* begin *

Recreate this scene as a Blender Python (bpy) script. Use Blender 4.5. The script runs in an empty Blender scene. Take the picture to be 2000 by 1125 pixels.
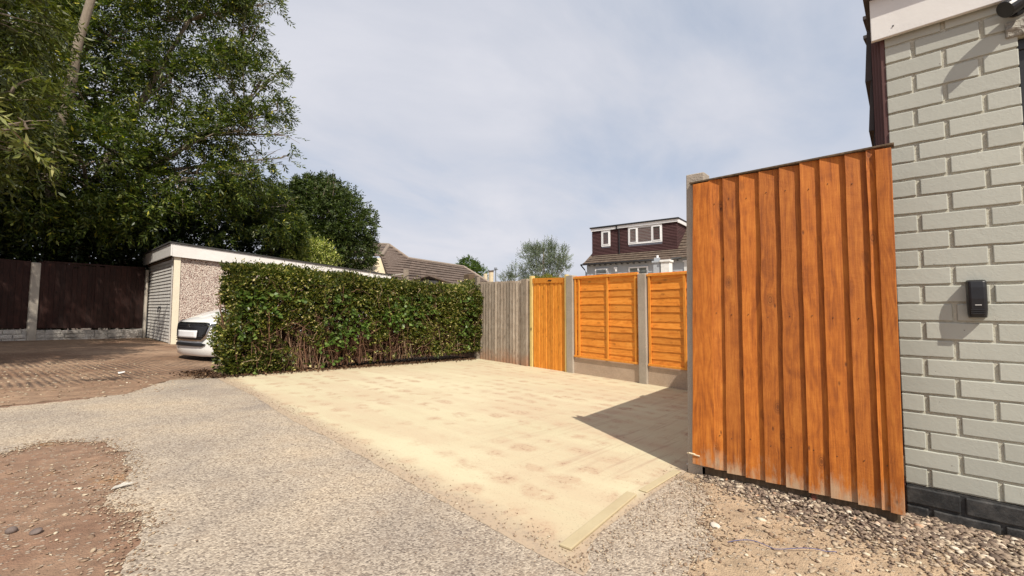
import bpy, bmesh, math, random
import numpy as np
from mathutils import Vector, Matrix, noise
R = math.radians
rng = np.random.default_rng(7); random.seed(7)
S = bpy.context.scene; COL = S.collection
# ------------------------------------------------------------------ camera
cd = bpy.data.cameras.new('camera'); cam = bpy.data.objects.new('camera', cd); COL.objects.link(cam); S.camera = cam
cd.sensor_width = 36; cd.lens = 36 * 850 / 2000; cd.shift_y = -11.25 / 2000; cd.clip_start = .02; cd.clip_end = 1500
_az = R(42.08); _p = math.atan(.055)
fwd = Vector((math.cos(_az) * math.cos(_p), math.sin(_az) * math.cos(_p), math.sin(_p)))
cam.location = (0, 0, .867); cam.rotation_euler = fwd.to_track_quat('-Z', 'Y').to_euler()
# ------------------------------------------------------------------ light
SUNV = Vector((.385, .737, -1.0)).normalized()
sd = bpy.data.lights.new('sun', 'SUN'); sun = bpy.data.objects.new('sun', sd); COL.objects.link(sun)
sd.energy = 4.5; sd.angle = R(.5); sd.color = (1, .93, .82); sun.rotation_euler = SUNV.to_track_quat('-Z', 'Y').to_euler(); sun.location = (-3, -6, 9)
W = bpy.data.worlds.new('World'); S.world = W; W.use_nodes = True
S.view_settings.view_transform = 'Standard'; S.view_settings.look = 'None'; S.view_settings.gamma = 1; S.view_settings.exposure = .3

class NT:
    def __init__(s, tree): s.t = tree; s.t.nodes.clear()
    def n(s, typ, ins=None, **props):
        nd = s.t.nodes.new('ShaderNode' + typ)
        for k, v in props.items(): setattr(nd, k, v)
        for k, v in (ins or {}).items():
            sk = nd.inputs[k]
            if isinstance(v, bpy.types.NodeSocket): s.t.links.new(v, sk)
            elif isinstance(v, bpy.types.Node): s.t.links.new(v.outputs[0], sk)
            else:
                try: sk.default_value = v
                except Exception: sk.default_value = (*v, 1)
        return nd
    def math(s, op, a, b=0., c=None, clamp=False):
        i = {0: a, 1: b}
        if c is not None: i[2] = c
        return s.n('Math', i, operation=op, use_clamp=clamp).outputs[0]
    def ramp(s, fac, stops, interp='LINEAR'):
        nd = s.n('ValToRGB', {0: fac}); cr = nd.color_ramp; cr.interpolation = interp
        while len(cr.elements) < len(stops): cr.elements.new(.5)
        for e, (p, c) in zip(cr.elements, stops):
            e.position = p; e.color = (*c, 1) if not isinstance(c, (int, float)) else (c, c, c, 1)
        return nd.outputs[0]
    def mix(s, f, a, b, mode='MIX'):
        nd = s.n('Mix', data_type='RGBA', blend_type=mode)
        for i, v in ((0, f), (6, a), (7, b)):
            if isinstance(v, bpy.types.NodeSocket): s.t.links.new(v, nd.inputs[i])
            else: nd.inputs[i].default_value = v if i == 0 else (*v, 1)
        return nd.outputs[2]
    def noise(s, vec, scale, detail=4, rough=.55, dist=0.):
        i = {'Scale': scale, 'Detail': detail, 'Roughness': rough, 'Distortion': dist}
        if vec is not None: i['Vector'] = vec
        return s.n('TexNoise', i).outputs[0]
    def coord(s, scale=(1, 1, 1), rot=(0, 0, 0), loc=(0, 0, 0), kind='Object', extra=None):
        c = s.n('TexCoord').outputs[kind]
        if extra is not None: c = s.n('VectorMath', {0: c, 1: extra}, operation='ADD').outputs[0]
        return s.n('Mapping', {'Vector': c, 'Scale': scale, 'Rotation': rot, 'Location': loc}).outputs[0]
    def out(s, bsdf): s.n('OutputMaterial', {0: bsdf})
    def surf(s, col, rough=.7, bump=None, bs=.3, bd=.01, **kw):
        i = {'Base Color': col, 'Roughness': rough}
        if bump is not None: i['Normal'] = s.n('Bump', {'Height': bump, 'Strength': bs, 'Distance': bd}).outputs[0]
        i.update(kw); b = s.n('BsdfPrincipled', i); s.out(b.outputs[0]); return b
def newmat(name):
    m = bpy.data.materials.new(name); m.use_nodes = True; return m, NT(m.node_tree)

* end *

> **WORK TO DO**:
Set down again, exactly, the lines of the material above from its first line to the one with "S.view_settings.view_transform = 'Standard';", inclusive. Leave the pictures out.

> **TASK OUTPUT**:
Recreate this scene as a Blender Python (bpy) script. Use Blender 4.5. The script runs in an empty Blender scene. Take the picture to be 2000 by 1125 pixels.
import bpy, bmesh, math, random
import numpy as np
from mathutils import Vector, Matrix, noise
R = math.radians
rng = np.random.default_rng(7); random.seed(7)
S = bpy.context.scene; COL = S.collection
# ------------------------------------------------------------------ camera
cd = bpy.data.cameras.new('camera'); cam = bpy.data.objects.new('camera', cd); COL.objects.link(cam); S.camera = cam
cd.sensor_width = 36; cd.lens = 36 * 850 / 2000; cd.shift_y = -11.25 / 2000; cd.clip_start = .02; cd.clip_end = 1500
_az = R(42.08); _p = math.atan(.055)
fwd = Vector((math.cos(_az) * math.cos(_p), math.sin(_az) * math.cos(_p), math.sin(_p)))
cam.location = (0, 0, .867); cam.rotation_euler = fwd.to_track_quat('-Z', 'Y').to_euler()
# ------------------------------------------------------------------ light
SUNV = Vector((.385, .737, -1.0)).normalized()
sd = bpy.data.lights.new('sun', 'SUN'); sun = bpy.data.objects.new('sun', sd); COL.objects.link(sun)
sd.energy = 4.5; sd.angle = R(.5); sd.color = (1, .93, .82); sun.rotation_euler = SUNV.to_track_quat('-Z', 'Y').to_euler(); sun.location = (-3, -6, 9)
W = bpy.data.worlds.new('World'); S.world = W; W.use_nodes = True
S.view_settings.view_transform = 'Standard'; S.view_settings.look = 'None'; S.view_settings.gamma = 1; S.view_settings.exposure = .3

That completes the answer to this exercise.